### PROBLEM
Beginning with the first line, set down every line through the one containing "return mx.outputs[2]", exactly as it appears, but not the pictures.
======== DATASET SECTION ========
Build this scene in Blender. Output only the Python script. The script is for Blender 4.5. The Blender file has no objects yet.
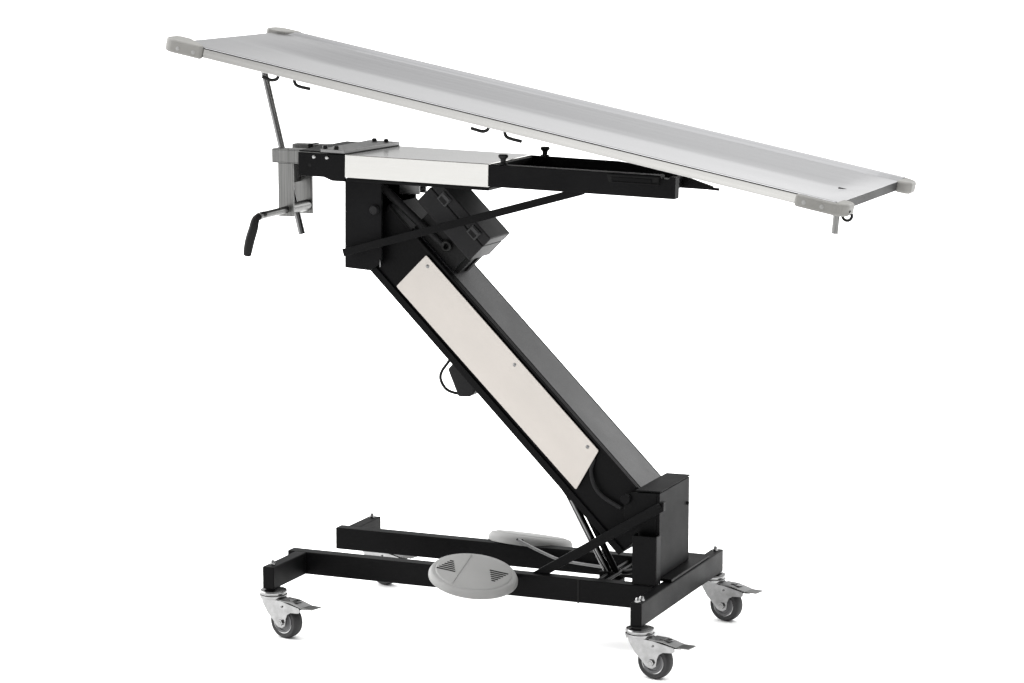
import bpy, bmesh, math, random
from mathutils import Vector, Matrix
random.seed(4)
R = math.radians
S2 = math.sqrt(2.0)
scene = bpy.context.scene
col = scene.collection

# ------------------------------------------------------------------ materials
def new_mat(name):
    m = bpy.data.materials.new(name); m.use_nodes = True
    nt = m.node_tree
    return m, nt, nt.nodes['Principled BSDF']

def noise_vec(nt, scale, stretch=(1, 1, 1), detail=3.0):
    tc = nt.nodes.new('ShaderNodeTexCoord')
    mp = nt.nodes.new('ShaderNodeMapping'); mp.inputs['Scale'].default_value = stretch
    nz = nt.nodes.new('ShaderNodeTexNoise'); nz.inputs['Scale'].default_value = scale
    nz.inputs['Detail'].default_value = detail
    nt.links.new(tc.outputs['Object'], mp.inputs['Vector'])
    nt.links.new(mp.outputs['Vector'], nz.inputs['Vector'])
    return nz

def ramp(nt, src, a, b):
    mr = nt.nodes.new('ShaderNodeMapRange')
    mr.inputs['To Min'].default_value = a; mr.inputs['To Max'].default_value = b
    mr.inputs['From Min'].default_value = 0.3; mr.inputs['From Max'].default_value = 0.7
    nt.links.new(src, mr.inputs['Value'])
    return mr.outputs['Result']

def mixcol(nt, fac, c1, c2):
    mx = nt.nodes.new('ShaderNodeMix'); mx.data_type = 'RGBA'
    mx.inputs[6].default_value = (*c1, 1); mx.inputs[7].default_value = (*c2, 1)
    nt.links.new(fac, mx.inputs[0])
    return mx.outputs[2]

def bump(nt, bsdf, src, strength, dist=0.001):
    b = nt.nodes.new('ShaderNodeBump'); b.inputs['Strength'].default_value = strength
    b.inputs['Distance'].default_value = dist
    nt.links.new(src, b.inputs['Height']); nt.links.new(b.outputs['Normal'], bsdf.inputs['Normal'])

def coat(name, c1, c2, rough=(.4, .5), spec=.25, scale=900, bstr=.25, patch=9):
    m, nt, b = new_mat(name)
    nz = noise_vec(nt, patch, detail=5)
    nt.links.new(mixcol(nt, ramp(nt, nz.outputs['Fac'], 0, 1), c1, c2), b.inputs['Base Color'])
    nt.links.new(ramp(nt, nz.outputs['Fac'], *rough), b.inputs['Roughness'])
    b.inputs['Specular IOR Level'].default_value = spec
    fine = noise_vec(nt, scale, detail=1)
    bump(nt, b, fine.outputs['Fac'], bstr, .0004)
    return m

def steel(name, c1, c2, rough=(.22, .34), stretch=(1, 60, 60), scale=6, bstr=.05):
    m, nt, b = new_mat(name)
    nz = noise_vec(nt, scale, stretch, detail=6)
    nt.links.new(mixcol(nt, ramp(nt, nz.outputs['Fac'], 0, 1), c1, c2), b.inputs['Base Color'])
    big = noise_vec(nt, 3.0, (.5, 2.2, 2.2), detail=3)
    add = nt.nodes.new('ShaderNodeMath'); add.operation = 'ADD'
    nt.links.new(ramp(nt, nz.outputs['Fac'], rough[0] * .5, rough[1] * .5), add.inputs[0])
    nt.links.new(ramp(nt, big.outputs['Fac'], rough[0] * .5, rough[1] * .5), add.inputs[1])
    nt.links.new(add.outputs[0], b.inputs['Roughness'])
    b.inputs['Metallic'].default_value = 1
    bump(nt, b, nz.outputs['Fac'], bstr, .0003)
    return m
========
### ANSWER BELOW
Build this scene in Blender. Output only the Python script. The script is for Blender 4.5. The Blender file has no objects yet.
import bpy, bmesh, math, random
from mathutils import Vector, Matrix
random.seed(4)
R = math.radians
S2 = math.sqrt(2.0)
scene = bpy.context.scene
col = scene.collection

# ------------------------------------------------------------------ materials
def new_mat(name):
    m = bpy.data.materials.new(name); m.use_nodes = True
    nt = m.node_tree
    return m, nt, nt.nodes['Principled BSDF']

def noise_vec(nt, scale, stretch=(1, 1, 1), detail=3.0):
    tc = nt.nodes.new('ShaderNodeTexCoord')
    mp = nt.nodes.new('ShaderNodeMapping'); mp.inputs['Scale'].default_value = stretch
    nz = nt.nodes.new('ShaderNodeTexNoise'); nz.inputs['Scale'].default_value = scale
    nz.inputs['Detail'].default_value = detail
    nt.links.new(tc.outputs['Object'], mp.inputs['Vector'])
    nt.links.new(mp.outputs['Vector'], nz.inputs['Vector'])
    return nz

def ramp(nt, src, a, b):
    mr = nt.nodes.new('ShaderNodeMapRange')
    mr.inputs['To Min'].default_value = a; mr.inputs['To Max'].default_value = b
    mr.inputs['From Min'].default_value = 0.3; mr.inputs['From Max'].default_value = 0.7
    nt.links.new(src, mr.inputs['Value'])
    return mr.outputs['Result']

def mixcol(nt, fac, c1, c2):
    mx = nt.nodes.new('ShaderNodeMix'); mx.data_type = 'RGBA'
    mx.inputs[6].default_value = (*c1, 1); mx.inputs[7].default_value = (*c2, 1)
    nt.links.new(fac, mx.inputs[0])
    return mx.outputs[2]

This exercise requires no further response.